-- start of SOURCE EXCERPT --
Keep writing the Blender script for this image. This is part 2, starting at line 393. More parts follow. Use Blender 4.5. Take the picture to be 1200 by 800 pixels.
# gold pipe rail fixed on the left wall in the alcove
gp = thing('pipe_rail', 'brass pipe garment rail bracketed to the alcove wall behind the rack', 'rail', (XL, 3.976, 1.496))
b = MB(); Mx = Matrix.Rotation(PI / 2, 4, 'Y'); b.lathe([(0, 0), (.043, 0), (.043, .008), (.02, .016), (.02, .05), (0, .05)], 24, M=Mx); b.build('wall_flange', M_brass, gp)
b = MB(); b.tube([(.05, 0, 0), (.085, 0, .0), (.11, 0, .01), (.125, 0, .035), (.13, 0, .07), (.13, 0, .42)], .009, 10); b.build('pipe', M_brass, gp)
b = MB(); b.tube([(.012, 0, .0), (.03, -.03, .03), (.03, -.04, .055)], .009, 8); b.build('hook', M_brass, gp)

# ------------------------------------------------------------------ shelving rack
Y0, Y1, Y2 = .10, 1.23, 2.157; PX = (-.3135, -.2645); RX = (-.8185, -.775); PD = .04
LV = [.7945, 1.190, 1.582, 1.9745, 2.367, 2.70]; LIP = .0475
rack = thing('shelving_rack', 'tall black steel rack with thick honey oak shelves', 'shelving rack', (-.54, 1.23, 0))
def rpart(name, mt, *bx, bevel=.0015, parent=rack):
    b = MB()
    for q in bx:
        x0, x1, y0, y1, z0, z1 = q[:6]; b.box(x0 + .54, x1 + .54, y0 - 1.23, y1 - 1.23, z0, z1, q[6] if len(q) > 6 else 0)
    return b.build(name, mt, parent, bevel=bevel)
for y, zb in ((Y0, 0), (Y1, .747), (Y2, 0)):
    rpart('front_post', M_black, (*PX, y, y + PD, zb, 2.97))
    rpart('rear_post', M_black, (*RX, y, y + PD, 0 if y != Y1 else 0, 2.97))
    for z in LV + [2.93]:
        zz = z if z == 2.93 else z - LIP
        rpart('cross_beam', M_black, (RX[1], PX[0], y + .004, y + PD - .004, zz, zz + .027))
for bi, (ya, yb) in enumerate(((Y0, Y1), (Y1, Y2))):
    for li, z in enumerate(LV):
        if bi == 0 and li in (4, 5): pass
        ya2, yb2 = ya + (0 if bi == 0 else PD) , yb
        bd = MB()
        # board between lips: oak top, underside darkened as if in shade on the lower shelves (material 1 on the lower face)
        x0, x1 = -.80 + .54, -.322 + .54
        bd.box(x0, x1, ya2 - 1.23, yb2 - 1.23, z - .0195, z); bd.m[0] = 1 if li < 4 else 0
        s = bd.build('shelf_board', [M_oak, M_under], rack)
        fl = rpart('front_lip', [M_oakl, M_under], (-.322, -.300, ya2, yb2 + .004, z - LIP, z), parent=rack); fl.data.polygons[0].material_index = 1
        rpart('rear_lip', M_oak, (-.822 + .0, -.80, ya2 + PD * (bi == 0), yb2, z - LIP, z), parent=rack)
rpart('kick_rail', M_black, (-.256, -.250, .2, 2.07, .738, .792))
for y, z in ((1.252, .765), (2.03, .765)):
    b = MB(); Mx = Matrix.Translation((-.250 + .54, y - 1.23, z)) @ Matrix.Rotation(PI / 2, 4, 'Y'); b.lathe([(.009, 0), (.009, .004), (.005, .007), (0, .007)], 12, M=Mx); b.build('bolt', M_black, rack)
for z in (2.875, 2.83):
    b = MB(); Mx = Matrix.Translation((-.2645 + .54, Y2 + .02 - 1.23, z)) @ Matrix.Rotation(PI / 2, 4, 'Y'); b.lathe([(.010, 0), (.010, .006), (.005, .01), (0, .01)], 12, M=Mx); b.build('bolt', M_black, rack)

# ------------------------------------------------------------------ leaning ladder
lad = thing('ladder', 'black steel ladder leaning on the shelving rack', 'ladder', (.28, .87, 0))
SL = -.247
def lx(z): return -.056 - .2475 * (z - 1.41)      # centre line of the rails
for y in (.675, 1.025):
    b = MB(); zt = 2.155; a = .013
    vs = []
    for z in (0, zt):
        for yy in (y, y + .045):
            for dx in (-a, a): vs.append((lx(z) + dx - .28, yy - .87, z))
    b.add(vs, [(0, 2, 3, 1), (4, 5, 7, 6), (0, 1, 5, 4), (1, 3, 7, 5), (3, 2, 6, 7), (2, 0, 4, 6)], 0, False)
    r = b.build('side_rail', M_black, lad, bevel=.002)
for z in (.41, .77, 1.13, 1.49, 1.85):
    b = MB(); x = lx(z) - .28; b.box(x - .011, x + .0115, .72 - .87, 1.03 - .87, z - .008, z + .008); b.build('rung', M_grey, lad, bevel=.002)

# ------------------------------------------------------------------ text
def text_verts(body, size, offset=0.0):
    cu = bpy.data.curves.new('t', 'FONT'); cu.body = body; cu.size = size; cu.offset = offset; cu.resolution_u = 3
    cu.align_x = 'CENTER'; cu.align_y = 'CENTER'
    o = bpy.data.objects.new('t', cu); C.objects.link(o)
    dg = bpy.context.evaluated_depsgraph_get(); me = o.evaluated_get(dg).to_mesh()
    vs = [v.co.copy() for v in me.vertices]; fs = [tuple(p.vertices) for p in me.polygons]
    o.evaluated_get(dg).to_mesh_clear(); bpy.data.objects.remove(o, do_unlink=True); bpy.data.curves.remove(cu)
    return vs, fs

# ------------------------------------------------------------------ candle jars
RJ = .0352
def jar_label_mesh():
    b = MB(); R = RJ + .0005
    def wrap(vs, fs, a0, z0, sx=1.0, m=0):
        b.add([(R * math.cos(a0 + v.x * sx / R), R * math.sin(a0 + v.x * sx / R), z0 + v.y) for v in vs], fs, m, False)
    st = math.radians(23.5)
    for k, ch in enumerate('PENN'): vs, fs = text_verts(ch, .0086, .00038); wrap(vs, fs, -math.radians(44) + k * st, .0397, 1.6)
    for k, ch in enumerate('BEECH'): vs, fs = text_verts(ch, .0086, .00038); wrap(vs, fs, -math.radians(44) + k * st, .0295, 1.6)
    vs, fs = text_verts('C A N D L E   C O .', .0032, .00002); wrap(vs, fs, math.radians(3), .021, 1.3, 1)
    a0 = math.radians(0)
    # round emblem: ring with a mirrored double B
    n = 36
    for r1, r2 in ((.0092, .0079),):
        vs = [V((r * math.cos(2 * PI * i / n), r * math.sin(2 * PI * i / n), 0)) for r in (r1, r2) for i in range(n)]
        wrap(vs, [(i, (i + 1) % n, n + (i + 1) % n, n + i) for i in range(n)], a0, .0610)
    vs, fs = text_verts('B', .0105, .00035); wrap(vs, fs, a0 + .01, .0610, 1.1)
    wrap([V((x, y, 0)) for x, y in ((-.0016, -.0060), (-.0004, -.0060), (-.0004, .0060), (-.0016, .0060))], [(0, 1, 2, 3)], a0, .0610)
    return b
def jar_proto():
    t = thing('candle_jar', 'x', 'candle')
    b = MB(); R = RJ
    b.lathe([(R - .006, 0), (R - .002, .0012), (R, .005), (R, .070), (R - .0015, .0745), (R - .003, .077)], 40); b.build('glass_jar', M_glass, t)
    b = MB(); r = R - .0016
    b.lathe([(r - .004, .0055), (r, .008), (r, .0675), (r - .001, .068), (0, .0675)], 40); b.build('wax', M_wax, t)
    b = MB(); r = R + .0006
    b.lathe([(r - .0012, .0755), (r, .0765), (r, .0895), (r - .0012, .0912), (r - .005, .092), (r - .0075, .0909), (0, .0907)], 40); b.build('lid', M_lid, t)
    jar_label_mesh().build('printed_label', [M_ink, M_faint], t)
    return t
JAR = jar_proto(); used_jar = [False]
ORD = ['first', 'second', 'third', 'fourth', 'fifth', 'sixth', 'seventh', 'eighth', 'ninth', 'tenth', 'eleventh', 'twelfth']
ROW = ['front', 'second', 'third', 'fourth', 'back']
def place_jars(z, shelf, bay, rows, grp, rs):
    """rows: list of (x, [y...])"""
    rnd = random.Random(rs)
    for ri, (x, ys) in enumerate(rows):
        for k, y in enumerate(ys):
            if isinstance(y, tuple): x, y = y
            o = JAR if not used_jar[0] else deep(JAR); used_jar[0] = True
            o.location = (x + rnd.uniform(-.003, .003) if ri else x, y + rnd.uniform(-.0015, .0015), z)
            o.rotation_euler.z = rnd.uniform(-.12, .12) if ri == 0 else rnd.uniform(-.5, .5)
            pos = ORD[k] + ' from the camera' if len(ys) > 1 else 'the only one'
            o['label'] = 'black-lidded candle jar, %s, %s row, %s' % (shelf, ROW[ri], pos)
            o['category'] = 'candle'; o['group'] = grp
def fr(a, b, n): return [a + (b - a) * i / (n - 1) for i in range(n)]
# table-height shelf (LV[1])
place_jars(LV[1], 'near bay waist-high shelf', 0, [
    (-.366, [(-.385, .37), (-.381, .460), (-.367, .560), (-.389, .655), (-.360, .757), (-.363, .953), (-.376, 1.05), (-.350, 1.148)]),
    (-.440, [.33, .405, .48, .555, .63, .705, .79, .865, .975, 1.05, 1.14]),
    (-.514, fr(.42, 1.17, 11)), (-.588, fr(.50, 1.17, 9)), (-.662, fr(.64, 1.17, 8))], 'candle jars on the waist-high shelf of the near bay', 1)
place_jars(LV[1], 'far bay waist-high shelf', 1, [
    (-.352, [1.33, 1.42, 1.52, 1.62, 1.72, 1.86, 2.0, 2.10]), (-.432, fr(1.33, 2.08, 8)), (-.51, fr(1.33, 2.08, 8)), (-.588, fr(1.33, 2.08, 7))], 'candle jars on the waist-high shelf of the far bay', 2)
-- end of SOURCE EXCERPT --
_WHAT YOU NEED TO DO_. Can you write out the lines above, from the first one through the one containing "b.build('hook', M_brass, gp)", exactly as they appear and nothing more?

_THE REPLY_.
Keep writing the Blender script for this image. This is part 2, starting at line 393. More parts follow. Use Blender 4.5. Take the picture to be 1200 by 800 pixels.
# gold pipe rail fixed on the left wall in the alcove
gp = thing('pipe_rail', 'brass pipe garment rail bracketed to the alcove wall behind the rack', 'rail', (XL, 3.976, 1.496))
b = MB(); Mx = Matrix.Rotation(PI / 2, 4, 'Y'); b.lathe([(0, 0), (.043, 0), (.043, .008), (.02, .016), (.02, .05), (0, .05)], 24, M=Mx); b.build('wall_flange', M_brass, gp)
b = MB(); b.tube([(.05, 0, 0), (.085, 0, .0), (.11, 0, .01), (.125, 0, .035), (.13, 0, .07), (.13, 0, .42)], .009, 10); b.build('pipe', M_brass, gp)
b = MB(); b.tube([(.012, 0, .0), (.03, -.03, .03), (.03, -.04, .055)], .009, 8); b.build('hook', M_brass, gp)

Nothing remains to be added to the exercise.